(SOURCE DATA):
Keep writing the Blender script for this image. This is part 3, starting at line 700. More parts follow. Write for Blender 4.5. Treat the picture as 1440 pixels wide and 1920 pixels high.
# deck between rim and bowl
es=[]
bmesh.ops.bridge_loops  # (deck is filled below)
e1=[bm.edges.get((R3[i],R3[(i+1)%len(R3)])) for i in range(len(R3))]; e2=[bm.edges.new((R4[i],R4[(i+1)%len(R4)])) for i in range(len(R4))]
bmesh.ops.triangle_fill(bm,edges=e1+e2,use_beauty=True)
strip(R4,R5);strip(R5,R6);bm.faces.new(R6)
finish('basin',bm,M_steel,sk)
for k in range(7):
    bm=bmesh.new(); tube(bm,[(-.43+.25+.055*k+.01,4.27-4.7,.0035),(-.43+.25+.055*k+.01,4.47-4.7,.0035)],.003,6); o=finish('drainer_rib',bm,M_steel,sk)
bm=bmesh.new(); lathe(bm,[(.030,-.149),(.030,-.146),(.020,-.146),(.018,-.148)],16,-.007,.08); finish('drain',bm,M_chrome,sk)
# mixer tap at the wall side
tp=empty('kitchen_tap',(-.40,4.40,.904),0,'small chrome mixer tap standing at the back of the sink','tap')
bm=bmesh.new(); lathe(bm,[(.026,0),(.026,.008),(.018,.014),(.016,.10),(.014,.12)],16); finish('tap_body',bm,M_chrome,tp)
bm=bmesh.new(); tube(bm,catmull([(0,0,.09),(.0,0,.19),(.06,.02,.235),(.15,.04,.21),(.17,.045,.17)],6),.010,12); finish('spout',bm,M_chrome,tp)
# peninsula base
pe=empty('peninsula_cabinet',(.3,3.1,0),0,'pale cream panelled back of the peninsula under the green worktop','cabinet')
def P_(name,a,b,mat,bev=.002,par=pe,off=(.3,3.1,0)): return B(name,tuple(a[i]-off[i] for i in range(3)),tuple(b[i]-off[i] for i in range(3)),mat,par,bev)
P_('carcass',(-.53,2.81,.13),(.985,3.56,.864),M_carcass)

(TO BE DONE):
All of the lines above must be returned exactly.

(SOLUTION TO THIS EXERCISE):
Keep writing the Blender script for this image. This is part 3, starting at line 700. More parts follow. Write for Blender 4.5. Treat the picture as 1440 pixels wide and 1920 pixels high.
# deck between rim and bowl
es=[]
bmesh.ops.bridge_loops  # (deck is filled below)
e1=[bm.edges.get((R3[i],R3[(i+1)%len(R3)])) for i in range(len(R3))]; e2=[bm.edges.new((R4[i],R4[(i+1)%len(R4)])) for i in range(len(R4))]
bmesh.ops.triangle_fill(bm,edges=e1+e2,use_beauty=True)
strip(R4,R5);strip(R5,R6);bm.faces.new(R6)
finish('basin',bm,M_steel,sk)
for k in range(7):
    bm=bmesh.new(); tube(bm,[(-.43+.25+.055*k+.01,4.27-4.7,.0035),(-.43+.25+.055*k+.01,4.47-4.7,.0035)],.003,6); o=finish('drainer_rib',bm,M_steel,sk)
bm=bmesh.new(); lathe(bm,[(.030,-.149),(.030,-.146),(.020,-.146),(.018,-.148)],16,-.007,.08); finish('drain',bm,M_chrome,sk)
# mixer tap at the wall side
tp=empty('kitchen_tap',(-.40,4.40,.904),0,'small chrome mixer tap standing at the back of the sink','tap')
bm=bmesh.new(); lathe(bm,[(.026,0),(.026,.008),(.018,.014),(.016,.10),(.014,.12)],16); finish('tap_body',bm,M_chrome,tp)
bm=bmesh.new(); tube(bm,catmull([(0,0,.09),(.0,0,.19),(.06,.02,.235),(.15,.04,.21),(.17,.045,.17)],6),.010,12); finish('spout',bm,M_chrome,tp)
# peninsula base
pe=empty('peninsula_cabinet',(.3,3.1,0),0,'pale cream panelled back of the peninsula under the green worktop','cabinet')
def P_(name,a,b,mat,bev=.002,par=pe,off=(.3,3.1,0)): return B(name,tuple(a[i]-off[i] for i in range(3)),tuple(b[i]-off[i] for i in range(3)),mat,par,bev)
P_('carcass',(-.53,2.81,.13),(.985,3.56,.864),M_carcass)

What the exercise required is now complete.